** Start of Data segment **
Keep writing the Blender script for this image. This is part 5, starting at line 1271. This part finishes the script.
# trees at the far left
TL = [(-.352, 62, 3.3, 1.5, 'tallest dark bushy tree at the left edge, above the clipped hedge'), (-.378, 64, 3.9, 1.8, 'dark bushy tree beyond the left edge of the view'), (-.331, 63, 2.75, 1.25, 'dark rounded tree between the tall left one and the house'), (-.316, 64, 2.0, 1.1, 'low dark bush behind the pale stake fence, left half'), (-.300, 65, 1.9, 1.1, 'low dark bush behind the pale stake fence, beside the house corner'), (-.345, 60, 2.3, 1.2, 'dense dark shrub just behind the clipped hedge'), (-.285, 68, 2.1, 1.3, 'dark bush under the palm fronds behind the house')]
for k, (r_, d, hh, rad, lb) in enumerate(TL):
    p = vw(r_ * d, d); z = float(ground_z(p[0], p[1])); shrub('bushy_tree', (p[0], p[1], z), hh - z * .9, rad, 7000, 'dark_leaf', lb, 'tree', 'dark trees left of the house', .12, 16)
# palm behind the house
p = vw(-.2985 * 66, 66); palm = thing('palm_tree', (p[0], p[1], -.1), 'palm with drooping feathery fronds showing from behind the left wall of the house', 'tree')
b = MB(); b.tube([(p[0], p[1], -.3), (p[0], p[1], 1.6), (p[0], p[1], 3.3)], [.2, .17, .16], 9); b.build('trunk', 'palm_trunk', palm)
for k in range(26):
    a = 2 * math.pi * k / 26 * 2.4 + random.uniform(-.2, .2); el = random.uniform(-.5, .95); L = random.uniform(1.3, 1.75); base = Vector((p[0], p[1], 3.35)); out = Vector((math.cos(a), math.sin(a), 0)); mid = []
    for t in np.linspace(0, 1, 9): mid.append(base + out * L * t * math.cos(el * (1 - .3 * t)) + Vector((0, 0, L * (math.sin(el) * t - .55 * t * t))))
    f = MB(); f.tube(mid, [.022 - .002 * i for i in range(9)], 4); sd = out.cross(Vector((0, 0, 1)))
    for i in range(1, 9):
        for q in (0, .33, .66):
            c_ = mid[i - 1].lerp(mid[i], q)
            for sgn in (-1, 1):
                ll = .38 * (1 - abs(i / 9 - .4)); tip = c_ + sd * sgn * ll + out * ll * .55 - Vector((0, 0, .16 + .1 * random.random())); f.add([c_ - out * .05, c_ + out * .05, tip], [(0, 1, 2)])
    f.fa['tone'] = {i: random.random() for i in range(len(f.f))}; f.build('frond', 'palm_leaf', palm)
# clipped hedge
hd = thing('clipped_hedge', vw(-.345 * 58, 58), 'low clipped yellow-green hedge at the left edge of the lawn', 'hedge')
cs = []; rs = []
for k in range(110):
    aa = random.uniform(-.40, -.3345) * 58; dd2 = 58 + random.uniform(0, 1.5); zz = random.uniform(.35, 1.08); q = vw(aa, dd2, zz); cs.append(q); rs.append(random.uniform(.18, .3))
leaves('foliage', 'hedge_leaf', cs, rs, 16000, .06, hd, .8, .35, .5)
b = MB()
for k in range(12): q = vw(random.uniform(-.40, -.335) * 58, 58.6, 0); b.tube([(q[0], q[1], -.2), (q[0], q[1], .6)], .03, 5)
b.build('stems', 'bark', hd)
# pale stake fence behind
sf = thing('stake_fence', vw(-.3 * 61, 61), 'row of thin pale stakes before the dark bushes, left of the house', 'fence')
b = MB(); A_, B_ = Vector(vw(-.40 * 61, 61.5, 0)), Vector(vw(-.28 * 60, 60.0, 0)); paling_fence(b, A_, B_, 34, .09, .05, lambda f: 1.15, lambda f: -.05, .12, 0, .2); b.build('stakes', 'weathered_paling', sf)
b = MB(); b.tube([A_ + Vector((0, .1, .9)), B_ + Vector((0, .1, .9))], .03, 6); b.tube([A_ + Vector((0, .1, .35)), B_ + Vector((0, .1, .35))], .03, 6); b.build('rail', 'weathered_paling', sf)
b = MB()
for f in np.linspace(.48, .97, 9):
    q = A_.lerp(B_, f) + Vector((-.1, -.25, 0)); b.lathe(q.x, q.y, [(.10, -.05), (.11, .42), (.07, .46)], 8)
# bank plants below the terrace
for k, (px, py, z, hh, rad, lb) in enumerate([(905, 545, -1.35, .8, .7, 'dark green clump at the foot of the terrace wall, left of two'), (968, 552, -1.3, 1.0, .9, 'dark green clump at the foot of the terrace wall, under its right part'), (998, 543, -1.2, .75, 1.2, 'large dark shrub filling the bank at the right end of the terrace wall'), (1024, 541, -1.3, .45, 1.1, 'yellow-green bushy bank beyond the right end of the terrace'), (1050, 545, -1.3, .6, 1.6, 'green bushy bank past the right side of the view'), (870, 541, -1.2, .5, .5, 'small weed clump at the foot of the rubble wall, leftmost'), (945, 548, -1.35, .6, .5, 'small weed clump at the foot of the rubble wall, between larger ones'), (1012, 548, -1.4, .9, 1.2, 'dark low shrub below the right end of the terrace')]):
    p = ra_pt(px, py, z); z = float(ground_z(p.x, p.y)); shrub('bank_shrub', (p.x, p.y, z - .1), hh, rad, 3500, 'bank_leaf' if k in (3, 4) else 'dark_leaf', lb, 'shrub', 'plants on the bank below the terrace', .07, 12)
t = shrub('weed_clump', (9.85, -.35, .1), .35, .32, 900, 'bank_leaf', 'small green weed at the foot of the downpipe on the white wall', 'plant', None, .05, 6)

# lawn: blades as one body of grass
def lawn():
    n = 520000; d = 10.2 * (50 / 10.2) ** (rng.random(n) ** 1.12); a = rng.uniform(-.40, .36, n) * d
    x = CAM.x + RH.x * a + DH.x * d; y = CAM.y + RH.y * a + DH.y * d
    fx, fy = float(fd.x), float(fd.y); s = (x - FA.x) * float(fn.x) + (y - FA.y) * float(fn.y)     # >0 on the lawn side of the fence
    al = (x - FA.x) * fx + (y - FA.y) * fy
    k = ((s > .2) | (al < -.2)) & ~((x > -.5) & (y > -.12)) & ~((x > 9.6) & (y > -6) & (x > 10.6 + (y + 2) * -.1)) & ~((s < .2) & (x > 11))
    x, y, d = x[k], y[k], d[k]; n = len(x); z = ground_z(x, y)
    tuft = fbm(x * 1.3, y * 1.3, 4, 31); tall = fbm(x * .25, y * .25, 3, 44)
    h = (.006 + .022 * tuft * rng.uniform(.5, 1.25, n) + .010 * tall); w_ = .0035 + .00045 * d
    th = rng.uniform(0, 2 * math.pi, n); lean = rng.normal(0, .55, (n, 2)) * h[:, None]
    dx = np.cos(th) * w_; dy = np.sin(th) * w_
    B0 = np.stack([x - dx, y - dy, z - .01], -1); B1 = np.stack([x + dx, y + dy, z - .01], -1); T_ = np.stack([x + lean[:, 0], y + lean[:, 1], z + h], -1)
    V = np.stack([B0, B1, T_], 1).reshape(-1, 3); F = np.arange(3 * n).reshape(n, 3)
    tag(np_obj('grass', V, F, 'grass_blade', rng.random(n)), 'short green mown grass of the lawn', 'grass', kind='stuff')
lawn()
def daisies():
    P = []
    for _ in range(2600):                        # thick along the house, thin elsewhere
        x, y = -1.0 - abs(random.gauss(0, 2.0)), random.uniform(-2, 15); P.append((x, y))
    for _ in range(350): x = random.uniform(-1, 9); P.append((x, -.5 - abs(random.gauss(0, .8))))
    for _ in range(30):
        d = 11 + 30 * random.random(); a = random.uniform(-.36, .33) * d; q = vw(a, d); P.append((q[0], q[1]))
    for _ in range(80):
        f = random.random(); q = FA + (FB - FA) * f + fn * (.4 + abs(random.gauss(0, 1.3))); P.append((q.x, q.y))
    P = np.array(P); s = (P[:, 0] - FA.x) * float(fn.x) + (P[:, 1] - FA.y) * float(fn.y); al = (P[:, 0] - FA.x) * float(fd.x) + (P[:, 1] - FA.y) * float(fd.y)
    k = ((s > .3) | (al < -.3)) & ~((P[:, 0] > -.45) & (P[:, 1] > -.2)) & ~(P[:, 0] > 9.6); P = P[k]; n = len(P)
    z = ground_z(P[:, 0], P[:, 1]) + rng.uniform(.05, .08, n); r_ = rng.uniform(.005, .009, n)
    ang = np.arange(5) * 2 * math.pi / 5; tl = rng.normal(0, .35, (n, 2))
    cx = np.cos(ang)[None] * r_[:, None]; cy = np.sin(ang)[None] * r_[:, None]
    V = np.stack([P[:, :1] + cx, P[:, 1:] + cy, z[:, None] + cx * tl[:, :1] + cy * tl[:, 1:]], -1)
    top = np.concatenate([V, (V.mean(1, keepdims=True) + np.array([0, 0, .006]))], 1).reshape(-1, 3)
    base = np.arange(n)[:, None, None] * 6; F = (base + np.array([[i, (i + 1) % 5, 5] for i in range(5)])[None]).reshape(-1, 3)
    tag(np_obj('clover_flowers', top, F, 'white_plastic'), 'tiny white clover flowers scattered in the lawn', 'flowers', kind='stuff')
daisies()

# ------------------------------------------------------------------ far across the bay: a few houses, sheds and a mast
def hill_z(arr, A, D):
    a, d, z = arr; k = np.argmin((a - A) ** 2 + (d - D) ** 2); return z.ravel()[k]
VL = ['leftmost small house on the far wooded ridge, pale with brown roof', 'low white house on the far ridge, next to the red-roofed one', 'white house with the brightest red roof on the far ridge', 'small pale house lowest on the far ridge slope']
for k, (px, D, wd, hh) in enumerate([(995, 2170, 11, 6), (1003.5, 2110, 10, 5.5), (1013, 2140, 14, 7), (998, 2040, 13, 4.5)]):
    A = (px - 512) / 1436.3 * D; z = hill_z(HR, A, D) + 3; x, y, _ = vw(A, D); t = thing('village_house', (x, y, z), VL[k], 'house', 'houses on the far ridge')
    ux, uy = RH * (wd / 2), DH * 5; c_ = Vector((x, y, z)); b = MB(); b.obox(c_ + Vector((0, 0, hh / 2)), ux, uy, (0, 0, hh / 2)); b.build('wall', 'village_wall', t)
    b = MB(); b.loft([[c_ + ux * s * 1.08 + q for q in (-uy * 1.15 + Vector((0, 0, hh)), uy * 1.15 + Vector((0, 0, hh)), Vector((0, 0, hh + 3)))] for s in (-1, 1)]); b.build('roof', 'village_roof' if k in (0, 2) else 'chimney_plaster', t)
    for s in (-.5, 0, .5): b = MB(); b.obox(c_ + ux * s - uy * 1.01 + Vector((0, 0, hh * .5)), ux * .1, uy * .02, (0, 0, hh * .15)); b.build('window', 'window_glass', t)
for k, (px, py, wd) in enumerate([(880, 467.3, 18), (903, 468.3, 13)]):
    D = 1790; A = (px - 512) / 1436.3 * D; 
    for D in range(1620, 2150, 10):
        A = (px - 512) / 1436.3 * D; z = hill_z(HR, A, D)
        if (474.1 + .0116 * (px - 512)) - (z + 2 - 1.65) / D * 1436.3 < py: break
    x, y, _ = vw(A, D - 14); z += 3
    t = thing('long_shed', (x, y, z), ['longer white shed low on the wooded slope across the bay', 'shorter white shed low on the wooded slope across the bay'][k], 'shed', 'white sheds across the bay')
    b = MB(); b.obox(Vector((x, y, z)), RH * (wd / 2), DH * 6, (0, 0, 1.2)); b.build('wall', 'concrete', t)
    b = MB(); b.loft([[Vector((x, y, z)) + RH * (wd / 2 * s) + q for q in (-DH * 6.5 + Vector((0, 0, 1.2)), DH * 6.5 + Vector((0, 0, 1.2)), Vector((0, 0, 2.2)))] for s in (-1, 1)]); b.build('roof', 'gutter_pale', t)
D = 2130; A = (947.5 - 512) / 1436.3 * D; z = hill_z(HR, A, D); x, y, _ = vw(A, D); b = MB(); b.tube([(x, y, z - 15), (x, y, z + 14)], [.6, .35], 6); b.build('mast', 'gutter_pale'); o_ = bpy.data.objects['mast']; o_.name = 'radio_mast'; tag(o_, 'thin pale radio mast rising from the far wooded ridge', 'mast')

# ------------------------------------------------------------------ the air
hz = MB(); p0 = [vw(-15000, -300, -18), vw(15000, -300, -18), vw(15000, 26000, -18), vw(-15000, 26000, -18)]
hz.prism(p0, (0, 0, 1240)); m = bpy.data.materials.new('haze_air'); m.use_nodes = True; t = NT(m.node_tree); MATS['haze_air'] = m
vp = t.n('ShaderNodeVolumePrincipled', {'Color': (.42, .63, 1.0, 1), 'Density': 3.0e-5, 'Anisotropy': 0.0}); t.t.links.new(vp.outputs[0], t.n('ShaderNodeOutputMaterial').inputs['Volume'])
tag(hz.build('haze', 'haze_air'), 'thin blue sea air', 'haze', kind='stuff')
** End of Data segment **
(The request) What is the number of lines in the data that hold the string "part"? Answer with the number only.

(Result for this task) 2